▶ [SOURCE RECORDS]:
═══

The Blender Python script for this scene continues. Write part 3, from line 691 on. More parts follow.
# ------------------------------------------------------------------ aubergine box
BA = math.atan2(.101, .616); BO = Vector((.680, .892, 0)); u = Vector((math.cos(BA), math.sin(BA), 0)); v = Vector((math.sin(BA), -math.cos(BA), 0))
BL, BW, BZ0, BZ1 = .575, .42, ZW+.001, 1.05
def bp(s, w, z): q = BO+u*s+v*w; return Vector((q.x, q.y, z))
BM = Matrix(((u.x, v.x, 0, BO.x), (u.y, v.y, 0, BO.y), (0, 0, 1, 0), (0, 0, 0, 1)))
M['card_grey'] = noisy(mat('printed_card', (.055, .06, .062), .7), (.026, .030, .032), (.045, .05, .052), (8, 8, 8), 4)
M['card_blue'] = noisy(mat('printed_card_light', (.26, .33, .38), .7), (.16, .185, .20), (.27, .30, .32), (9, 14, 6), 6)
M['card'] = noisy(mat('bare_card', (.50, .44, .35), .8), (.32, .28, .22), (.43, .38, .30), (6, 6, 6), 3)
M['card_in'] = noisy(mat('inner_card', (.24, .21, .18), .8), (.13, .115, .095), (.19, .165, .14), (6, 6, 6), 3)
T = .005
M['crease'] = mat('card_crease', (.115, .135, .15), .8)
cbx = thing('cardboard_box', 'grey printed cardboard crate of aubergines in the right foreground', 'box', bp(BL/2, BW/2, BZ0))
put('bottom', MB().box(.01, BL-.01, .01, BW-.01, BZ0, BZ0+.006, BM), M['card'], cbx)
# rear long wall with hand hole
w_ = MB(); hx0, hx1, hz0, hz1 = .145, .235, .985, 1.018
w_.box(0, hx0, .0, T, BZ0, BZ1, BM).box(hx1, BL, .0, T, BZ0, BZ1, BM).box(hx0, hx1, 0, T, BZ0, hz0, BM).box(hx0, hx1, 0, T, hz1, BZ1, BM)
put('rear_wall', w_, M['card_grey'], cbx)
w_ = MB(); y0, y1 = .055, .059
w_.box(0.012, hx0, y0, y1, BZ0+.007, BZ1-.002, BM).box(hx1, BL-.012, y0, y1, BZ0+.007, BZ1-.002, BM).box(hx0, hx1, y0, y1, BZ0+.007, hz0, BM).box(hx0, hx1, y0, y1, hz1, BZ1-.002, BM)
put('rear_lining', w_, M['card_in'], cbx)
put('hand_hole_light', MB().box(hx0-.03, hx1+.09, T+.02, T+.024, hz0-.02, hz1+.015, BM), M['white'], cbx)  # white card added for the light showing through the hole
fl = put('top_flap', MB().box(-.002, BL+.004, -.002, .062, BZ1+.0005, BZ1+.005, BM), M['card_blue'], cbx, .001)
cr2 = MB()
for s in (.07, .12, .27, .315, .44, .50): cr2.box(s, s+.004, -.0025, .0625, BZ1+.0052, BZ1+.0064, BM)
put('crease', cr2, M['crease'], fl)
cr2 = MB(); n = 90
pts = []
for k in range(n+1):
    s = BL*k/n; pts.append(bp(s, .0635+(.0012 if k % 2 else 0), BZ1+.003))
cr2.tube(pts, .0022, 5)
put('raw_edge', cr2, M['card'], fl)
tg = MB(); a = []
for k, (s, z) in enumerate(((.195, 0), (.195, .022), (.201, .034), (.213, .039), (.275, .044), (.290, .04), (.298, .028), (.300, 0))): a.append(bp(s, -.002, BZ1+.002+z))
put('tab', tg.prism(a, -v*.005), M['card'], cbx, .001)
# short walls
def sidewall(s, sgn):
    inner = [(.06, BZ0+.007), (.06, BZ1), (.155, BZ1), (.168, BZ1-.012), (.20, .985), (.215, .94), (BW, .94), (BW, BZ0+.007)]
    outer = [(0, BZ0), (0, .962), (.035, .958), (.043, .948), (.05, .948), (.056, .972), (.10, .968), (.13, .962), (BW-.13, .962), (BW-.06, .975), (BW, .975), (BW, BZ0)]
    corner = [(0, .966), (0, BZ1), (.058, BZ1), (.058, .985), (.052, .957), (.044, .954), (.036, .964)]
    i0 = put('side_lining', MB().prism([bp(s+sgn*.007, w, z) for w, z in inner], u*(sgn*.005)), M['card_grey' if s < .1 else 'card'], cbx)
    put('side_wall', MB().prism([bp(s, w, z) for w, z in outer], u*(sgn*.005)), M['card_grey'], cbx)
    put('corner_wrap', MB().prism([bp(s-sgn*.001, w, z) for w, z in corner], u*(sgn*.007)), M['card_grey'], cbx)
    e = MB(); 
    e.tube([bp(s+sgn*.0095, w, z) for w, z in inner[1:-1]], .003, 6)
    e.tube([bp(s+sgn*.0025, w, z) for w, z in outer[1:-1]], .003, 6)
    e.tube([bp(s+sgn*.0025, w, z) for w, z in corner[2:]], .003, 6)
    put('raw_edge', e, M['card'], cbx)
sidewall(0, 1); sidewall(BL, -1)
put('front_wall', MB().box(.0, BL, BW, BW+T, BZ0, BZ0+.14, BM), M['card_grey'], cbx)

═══

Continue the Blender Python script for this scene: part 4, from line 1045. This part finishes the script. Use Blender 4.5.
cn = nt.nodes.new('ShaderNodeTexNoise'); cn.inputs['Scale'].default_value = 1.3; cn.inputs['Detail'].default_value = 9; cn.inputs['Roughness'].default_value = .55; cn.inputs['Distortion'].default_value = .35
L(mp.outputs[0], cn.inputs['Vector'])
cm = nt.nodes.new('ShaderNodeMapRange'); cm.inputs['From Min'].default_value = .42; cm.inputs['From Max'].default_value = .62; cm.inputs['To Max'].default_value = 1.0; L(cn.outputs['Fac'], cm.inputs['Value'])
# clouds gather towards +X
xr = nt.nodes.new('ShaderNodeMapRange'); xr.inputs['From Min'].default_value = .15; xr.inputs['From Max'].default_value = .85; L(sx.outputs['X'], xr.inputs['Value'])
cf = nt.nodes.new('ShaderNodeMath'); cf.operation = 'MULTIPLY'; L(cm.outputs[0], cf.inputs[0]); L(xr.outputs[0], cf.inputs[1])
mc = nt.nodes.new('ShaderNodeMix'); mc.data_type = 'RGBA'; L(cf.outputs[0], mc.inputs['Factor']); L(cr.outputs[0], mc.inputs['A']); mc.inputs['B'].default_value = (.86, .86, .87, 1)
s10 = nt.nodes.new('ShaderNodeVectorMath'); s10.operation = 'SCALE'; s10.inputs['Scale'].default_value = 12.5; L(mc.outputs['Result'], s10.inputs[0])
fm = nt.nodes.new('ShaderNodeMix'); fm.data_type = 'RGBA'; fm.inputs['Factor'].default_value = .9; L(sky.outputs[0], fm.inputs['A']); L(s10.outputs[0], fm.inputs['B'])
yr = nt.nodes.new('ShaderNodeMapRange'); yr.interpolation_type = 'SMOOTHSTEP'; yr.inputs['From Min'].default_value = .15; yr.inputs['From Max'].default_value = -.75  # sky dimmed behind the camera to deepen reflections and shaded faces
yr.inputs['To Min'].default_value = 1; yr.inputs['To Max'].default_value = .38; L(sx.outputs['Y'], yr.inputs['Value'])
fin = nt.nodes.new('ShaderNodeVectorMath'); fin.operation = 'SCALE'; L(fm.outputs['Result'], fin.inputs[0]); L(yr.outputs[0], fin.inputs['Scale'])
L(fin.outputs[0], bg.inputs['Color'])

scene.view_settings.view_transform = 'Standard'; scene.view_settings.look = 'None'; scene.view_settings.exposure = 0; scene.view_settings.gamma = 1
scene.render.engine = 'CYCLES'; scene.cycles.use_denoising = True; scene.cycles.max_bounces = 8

═══

▶ [TASK BRIEF]: Report how many lines hold the string "Blender", giving the number and nothing else.

▶ [OUTPUT]: 2